Resposta: Os povos europeus pronunciar-se-ão a nível nacional conforme as suas escolhas constitucionais e políticas. O tratado será ratificado por cada estado membro de acordo com a opção concreta que fizer. Os portugueses fá-lo-ão por intermédio dos seus deputados à AR democraticamente eleitos em eleições gerais e livres.
Comentário: A promessa de referendar o tratado constitucional pelo actual primeiro-ministro, antes de os portugueses o elegerem, é simplesmente ignorada pelo Dr. Lobo Antunes. Porquê? Porque não interessa recordar coisas tristes.

RPA: Porque é que o Governo não indica aos portugueses quais as áreas em que transferimos soberania com a assinatura do Tratado de Lisboa?
Resposta: O tratado de Lisboa - e esta é uma das inovações - lista claramente as competências que são exclusivas dos estados, as que são partilhadas com a União e aquelas que são exclusivas da União. As chamadas competências em matéria de política externa, defesa, segurança, finanças mantêm-se no domínio intergovernamental.
Às vezes é necessário partilhar poderes com outros porque essa partilha só nos beneficia. O "orgulhosamente sós" não tem definitivamente lugar no mundo da globalização. Não há, no meu entender, novas transferências de soberania com o tratado de Lisboa. Mas sei que alguns entendem o contrário e respeito essas opiniões.
Comentário: O Dr. Lobo Antunes opta explicitamente por ignorar transferências de soberania em 105 novas competências, que foram atribuídas á UE com este tratado, e em 68 novas áreas, que passam a ser objecto de maioria qualificada. Para além disso, Portugal perde as presidências rotativas do Conselho, perde um comissário europeu em permanência. Mas nada disto “comove” o Dr. Lobo Antunes, para quem as transferências de soberania são inexistentes.

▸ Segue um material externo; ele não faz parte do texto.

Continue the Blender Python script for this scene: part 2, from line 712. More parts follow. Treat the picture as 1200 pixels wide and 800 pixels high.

RPA: Porque é que as respostas habitualmente dadas pelo Governo sobre o Tratado de Lisboa se centram sempre nas supostas virtudes do processo de integração europeia e nunca abordam directamente os custos e os benefícios da entrada em vigor do referido tratado?
Resposta: Porventura tem razão. Se for esse o caso, penitencio-me desse mal. Haverá certamente algumas contrapartidas (prefiro a custos), mas como em tudo terão que ser avaliadas em função dos benefícios. E no prato da balança julgo, estou convicto (mas de novo, aceito obviamente ponto de vista contrário) que aquele pende claramente a favor das vantagens.
Comentário: Apesar de admitir que posso ter razão o Dr. Lobo Antunes limita-se a reproduzir o já estafado discurso dos Governos portugueses. Factos, não apresenta nenhum.

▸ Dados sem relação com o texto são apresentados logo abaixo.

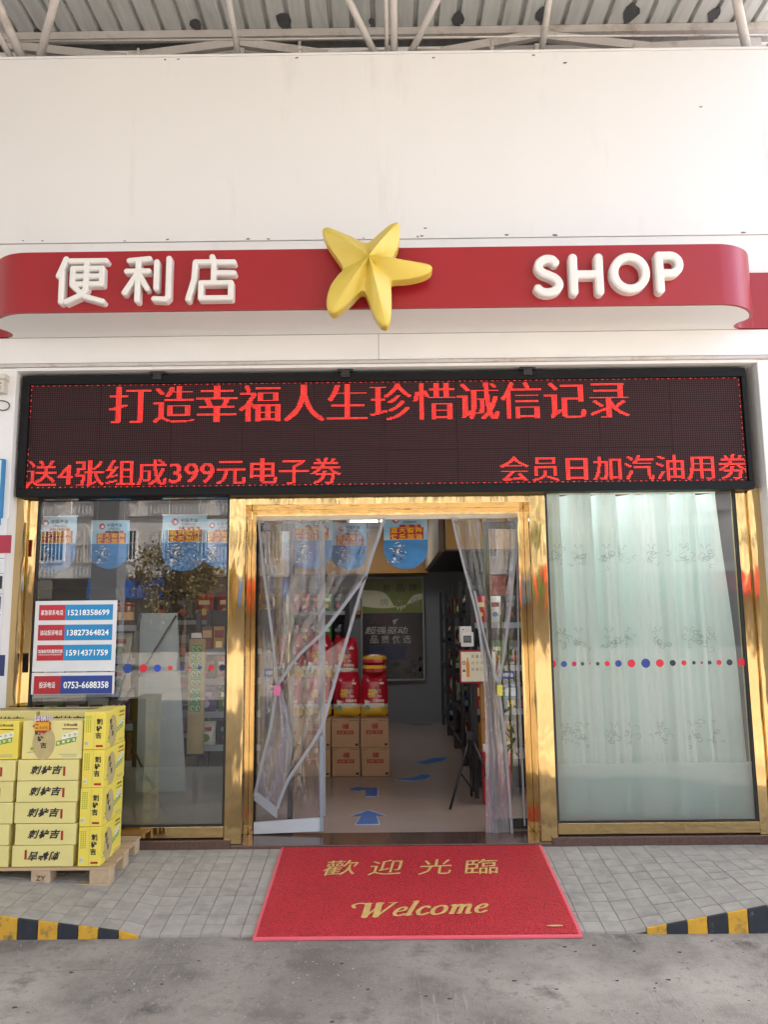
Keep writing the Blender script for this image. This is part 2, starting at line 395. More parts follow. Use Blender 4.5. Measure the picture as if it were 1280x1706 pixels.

RPA: Porque é que o Governo não apresenta publicamente os custos que Portugal vai ter de suportar com a assinatura do Tratado de Lisboa?
Resposta: Não sei exactamente de que custos fala (materiais? políticos?). Em todo o caso, e qualquer deles, serão divulgados quando forem conhecidos e se os houver (sinceramente, em termos políticos acho que vamos ter, em vez de custos, lucros).
Comentário: Esta resposta só vem reforçar a convicção da falta de estratégias política do governo português. Temos de fazer o que os europeus querem, para sermos “bem vistos”. Se há custos não interessa. Quando vierem, se os houver, serão então divulgados. Há muito que não lia a admissão de tamanha irresponsabilidade.

RPA: Porque é que o Governo prometeu consultar os portugueses sobre o Tratado de Lisboa e não o fez?
Resposta: Julgo que já respondi anteriormente a esta pergunta. Julgo que não é por não haver referendo que o debate intenso, livre, contraditório, amplo, sobre o tratado de Lisboa não será possível.
Comentário: Quando não se conhecem detalhadamente os custos e os benefícios de uma opção política que nos afecta a todos e se decide com base na boa impressão que tem de se causar lá fora, não há debate sério possível.

2 Comments:

Anonymous Anónimo said...

Pelo menos ainda navega. Pior é se começa a meter água, isto para manter a metáfora náutica

Ass: Capitão Gancho

4/23/2008 5:56 da tarde  
Anonymous Anónimo said...

Seria melhor se voasse como o Peter Pan, ó Capitão Gancho, porque navega enquanto não bater num rochedo.